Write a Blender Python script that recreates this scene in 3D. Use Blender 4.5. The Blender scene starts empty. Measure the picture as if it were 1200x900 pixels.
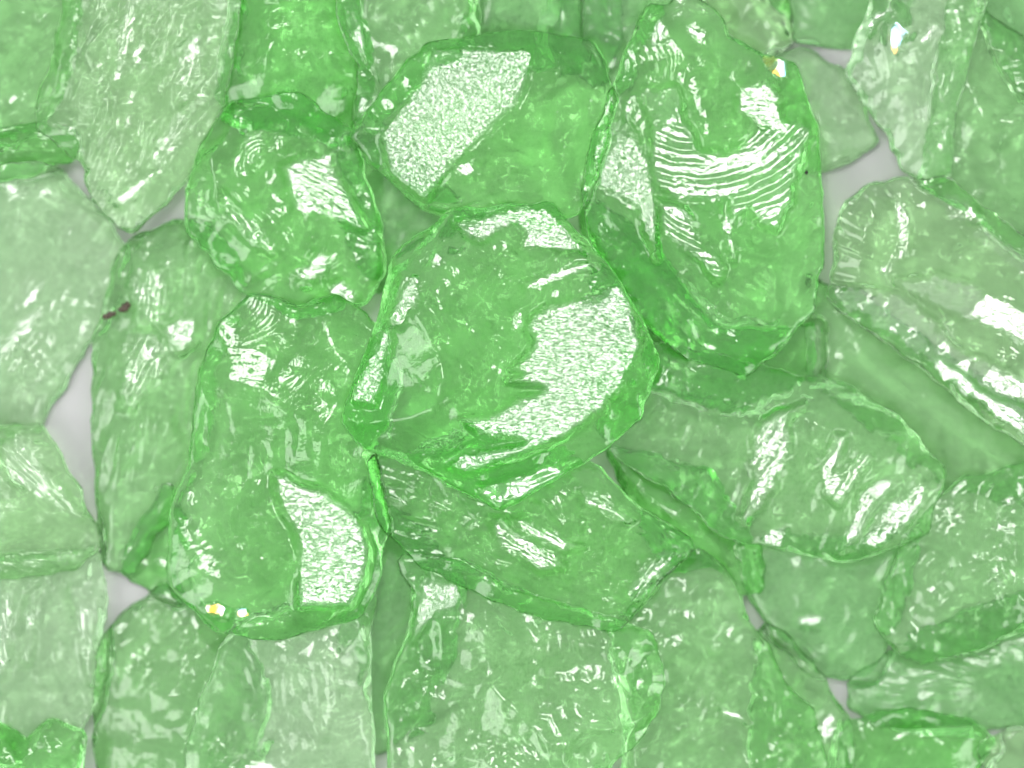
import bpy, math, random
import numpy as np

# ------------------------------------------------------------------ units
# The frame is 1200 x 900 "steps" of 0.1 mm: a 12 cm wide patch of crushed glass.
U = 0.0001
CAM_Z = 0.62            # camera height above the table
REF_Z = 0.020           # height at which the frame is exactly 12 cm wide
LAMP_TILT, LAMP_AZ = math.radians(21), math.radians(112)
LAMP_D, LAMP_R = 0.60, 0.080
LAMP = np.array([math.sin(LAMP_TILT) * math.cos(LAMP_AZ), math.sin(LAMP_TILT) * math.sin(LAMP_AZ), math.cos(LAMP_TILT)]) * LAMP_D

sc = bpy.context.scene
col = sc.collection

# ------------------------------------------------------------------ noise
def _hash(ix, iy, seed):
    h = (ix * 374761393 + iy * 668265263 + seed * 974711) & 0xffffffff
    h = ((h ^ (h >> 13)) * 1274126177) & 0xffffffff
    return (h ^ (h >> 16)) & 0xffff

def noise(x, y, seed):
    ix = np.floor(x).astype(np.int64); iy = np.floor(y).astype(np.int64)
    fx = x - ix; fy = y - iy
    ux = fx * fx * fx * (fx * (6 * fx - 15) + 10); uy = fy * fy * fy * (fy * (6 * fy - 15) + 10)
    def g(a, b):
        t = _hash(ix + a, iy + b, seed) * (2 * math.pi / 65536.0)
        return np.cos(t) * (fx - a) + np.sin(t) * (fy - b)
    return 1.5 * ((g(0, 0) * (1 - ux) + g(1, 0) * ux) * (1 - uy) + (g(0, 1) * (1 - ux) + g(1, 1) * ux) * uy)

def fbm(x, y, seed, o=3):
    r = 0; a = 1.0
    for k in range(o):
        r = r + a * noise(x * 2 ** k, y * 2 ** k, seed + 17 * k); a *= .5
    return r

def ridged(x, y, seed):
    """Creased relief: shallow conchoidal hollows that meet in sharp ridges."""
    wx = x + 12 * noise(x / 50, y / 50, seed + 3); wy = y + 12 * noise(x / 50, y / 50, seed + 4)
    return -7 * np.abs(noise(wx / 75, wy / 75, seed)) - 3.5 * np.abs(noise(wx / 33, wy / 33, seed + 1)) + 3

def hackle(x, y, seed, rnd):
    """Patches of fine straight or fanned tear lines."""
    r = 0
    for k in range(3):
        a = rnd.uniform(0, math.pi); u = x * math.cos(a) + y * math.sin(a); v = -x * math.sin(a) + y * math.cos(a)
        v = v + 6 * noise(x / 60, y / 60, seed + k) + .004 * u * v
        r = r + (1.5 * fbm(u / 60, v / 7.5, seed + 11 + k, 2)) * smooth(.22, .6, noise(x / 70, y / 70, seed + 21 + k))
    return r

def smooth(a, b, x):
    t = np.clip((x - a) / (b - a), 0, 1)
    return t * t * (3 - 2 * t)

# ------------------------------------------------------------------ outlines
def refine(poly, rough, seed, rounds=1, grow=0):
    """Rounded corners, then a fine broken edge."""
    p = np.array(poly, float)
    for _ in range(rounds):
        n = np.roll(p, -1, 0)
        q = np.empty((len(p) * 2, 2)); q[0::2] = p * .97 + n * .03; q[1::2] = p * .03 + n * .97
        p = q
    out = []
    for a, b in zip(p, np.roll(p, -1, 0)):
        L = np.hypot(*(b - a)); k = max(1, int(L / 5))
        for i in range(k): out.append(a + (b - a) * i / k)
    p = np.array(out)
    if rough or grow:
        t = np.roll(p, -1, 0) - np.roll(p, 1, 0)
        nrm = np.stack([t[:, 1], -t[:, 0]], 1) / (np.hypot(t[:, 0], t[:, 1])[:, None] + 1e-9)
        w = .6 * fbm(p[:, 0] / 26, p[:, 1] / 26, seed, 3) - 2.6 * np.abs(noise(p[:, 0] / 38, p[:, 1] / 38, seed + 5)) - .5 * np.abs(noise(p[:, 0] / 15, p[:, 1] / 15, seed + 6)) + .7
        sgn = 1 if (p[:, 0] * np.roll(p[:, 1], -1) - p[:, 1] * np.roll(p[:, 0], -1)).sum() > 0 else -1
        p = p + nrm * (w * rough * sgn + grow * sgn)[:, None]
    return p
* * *
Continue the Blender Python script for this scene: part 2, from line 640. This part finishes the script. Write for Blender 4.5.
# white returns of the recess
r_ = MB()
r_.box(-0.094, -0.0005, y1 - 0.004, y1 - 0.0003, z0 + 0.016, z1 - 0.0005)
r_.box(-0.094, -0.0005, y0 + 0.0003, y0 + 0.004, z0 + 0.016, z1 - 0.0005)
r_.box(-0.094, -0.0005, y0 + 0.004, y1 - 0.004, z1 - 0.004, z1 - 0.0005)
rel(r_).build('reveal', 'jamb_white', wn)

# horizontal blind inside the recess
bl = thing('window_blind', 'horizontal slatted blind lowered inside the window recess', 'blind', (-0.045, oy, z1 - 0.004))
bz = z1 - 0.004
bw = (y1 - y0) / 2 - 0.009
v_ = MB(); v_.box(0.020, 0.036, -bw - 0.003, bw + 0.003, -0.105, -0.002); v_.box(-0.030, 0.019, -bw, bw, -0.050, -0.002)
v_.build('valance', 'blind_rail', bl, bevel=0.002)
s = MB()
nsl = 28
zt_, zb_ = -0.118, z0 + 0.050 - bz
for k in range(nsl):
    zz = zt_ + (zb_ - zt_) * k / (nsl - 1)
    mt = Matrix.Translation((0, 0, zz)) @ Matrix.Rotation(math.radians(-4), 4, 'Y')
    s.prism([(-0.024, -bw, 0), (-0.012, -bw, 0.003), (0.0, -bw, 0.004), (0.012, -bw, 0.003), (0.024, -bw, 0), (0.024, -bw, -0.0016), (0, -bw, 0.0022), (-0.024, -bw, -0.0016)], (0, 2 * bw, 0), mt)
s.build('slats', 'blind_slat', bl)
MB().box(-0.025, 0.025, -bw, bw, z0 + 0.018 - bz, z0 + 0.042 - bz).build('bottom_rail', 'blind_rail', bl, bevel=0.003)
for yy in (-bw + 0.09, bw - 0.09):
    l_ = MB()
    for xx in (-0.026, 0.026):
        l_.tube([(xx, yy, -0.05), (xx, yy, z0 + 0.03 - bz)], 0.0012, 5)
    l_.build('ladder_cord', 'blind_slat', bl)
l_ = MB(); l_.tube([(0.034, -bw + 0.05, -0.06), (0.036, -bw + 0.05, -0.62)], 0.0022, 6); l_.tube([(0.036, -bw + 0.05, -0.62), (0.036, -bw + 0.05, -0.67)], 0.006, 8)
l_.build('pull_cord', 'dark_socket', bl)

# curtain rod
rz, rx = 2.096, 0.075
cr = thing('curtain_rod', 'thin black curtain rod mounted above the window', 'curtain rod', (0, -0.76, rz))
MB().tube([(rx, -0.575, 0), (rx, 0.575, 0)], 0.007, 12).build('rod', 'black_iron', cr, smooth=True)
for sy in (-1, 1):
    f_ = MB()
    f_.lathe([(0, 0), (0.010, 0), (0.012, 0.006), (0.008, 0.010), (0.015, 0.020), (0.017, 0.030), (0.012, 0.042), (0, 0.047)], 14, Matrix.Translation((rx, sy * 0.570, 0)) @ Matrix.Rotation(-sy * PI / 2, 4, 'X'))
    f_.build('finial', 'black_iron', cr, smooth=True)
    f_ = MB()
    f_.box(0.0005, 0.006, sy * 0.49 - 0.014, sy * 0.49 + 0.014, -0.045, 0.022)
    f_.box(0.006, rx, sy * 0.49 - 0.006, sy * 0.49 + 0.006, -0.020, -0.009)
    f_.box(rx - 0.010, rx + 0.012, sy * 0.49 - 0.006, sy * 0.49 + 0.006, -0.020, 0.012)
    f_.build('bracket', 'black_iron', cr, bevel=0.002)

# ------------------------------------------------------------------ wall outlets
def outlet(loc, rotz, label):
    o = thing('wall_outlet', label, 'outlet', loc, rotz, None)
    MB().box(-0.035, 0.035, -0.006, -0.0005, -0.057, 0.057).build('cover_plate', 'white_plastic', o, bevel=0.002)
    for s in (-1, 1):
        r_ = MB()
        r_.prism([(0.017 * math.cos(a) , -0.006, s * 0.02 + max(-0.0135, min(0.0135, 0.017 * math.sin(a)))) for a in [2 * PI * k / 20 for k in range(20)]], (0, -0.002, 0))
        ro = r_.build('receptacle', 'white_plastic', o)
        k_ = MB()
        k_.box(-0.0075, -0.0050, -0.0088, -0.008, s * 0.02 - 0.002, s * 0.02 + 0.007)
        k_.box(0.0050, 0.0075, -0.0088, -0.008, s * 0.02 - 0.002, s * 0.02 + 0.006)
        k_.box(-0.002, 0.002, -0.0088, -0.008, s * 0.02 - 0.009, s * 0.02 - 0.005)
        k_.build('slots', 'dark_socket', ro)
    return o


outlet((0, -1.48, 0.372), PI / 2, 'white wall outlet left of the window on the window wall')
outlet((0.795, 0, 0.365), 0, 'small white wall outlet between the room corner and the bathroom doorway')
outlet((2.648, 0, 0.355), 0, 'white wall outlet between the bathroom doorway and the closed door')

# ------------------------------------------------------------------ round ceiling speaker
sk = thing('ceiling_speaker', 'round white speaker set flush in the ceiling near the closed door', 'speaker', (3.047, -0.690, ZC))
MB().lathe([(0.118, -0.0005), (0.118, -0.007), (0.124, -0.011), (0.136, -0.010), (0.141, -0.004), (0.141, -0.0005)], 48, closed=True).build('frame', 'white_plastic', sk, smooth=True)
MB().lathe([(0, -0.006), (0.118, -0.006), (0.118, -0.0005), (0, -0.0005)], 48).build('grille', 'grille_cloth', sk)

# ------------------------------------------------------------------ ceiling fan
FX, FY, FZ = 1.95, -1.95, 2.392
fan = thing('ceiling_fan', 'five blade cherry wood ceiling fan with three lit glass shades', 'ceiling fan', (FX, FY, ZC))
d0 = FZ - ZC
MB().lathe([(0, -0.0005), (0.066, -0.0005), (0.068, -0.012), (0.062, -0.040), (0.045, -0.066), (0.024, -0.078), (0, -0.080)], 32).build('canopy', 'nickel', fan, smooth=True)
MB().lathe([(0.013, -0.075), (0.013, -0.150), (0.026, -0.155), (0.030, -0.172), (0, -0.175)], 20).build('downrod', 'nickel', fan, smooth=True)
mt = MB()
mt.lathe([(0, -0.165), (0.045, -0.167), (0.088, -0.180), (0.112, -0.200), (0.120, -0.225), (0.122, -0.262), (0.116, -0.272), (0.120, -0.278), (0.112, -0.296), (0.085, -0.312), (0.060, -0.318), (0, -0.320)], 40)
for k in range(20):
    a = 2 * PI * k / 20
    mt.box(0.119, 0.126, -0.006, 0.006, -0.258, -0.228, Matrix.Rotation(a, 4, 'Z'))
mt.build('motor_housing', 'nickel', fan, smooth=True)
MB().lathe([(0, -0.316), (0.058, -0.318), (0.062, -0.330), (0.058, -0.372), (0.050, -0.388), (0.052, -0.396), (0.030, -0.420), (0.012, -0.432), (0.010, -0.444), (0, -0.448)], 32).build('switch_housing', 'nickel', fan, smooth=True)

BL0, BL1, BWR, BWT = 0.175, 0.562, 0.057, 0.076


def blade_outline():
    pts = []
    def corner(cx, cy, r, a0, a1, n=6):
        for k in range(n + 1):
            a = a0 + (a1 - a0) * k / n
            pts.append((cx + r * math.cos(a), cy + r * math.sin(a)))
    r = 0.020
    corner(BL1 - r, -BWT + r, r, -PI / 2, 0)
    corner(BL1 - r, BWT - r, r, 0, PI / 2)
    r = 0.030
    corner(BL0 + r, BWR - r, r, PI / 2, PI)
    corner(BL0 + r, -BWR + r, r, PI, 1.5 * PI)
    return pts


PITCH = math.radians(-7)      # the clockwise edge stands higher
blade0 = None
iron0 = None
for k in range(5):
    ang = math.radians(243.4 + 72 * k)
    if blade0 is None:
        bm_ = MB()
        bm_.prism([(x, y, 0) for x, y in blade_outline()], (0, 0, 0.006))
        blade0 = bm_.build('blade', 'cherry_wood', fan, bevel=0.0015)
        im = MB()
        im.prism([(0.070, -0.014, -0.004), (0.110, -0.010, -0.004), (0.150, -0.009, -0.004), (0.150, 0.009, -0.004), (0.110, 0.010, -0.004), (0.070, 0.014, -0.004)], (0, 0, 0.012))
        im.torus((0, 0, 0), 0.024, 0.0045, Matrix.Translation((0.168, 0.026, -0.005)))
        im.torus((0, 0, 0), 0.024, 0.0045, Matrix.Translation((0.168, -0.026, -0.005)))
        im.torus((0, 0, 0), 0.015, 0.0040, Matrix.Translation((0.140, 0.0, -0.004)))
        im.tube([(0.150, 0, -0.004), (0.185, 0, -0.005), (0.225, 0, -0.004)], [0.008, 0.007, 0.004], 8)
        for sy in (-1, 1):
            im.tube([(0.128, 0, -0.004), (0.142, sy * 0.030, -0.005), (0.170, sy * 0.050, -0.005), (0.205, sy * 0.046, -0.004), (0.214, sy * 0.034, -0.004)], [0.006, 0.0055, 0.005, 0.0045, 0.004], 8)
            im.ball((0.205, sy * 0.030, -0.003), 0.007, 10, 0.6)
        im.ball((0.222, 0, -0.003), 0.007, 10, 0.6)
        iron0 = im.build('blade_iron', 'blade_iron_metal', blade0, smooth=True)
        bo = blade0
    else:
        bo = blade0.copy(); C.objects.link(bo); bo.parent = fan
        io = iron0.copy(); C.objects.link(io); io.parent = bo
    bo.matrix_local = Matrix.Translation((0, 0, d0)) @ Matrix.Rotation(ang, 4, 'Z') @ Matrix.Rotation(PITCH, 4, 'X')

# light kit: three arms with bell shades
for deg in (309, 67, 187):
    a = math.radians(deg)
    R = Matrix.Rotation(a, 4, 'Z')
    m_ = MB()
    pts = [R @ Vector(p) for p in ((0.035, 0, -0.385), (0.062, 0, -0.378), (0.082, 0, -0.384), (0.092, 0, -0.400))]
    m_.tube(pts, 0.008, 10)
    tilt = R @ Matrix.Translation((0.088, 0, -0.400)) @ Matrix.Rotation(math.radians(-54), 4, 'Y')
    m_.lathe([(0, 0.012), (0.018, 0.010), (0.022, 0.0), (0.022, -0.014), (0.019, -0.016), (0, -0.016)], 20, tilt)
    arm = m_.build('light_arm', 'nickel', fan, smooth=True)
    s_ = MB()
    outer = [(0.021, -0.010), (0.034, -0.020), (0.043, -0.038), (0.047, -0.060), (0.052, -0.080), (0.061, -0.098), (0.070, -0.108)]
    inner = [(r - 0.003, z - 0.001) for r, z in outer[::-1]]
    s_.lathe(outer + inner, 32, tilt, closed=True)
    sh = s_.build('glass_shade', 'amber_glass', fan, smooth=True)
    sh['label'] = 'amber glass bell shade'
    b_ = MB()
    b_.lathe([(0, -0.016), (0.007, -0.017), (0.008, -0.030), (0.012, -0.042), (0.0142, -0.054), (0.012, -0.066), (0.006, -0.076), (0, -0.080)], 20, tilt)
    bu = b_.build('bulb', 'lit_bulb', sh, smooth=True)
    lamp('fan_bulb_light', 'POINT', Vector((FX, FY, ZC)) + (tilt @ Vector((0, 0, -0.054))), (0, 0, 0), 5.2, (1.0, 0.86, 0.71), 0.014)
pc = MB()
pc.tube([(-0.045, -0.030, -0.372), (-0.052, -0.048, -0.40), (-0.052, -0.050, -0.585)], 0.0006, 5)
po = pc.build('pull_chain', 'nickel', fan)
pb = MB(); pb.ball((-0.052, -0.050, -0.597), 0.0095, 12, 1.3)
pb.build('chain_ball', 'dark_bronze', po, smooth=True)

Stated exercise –
Filter the listing for the word "Python" and copy every line that holds it.

Answer for this exercise –
Write a Blender Python script that recreates this scene in 3D. Use Blender 4.5. The Blender scene starts empty. Measure the picture as if it were 1200x900 pixels.
Continue the Blender Python script for this scene: part 2, from line 640. This part finishes the script. Write for Blender 4.5.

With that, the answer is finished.